Washington, D.C., has the highest percentage of marijuana smokers in the nation, reports the Washington Post. "More than 11 percent of Washingtonians older than 26 reported smoking marijuana in the past year -- the highest percentage of any state in the nation, according to a 2007 survey by the U.S. Substance Abuse and Mental Health Services Administration." Is that a problem? Well, back around 1990 a satirical revue described the city government as "the nation's first work-free drug zone." But the people described in the Post article seem to work pretty hard, as scientists, businessmen, and so on.
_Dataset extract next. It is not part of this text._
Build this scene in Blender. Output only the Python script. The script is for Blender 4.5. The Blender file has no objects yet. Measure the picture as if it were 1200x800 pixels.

One problem is inadvertently described by D.C. Assistant Police Chief Peter Newsham:
"People don't feel marijuana is dangerous, but it is, because of the way it is sold," he said. "We frequently recover weapons when serving search warrants associated with the sale of marijuana."
Exactly. Because marijuana is illegal, it's not sold by kindly old liquor store owners. It's distributed by people who are by definition criminal and who tend to engage in criminal behavior to protect their markets. Its illegal distribution also accounts for another phenomenon that the Post notes:
Teenagers in parts of the city said they can buy pot more easily than beer or cigarettes.
Legal products, for sale to adults only, are harder for teenagers to obtain than a product that is illegal for everyone. Maybe it's time to rethink the success of drug prohibition.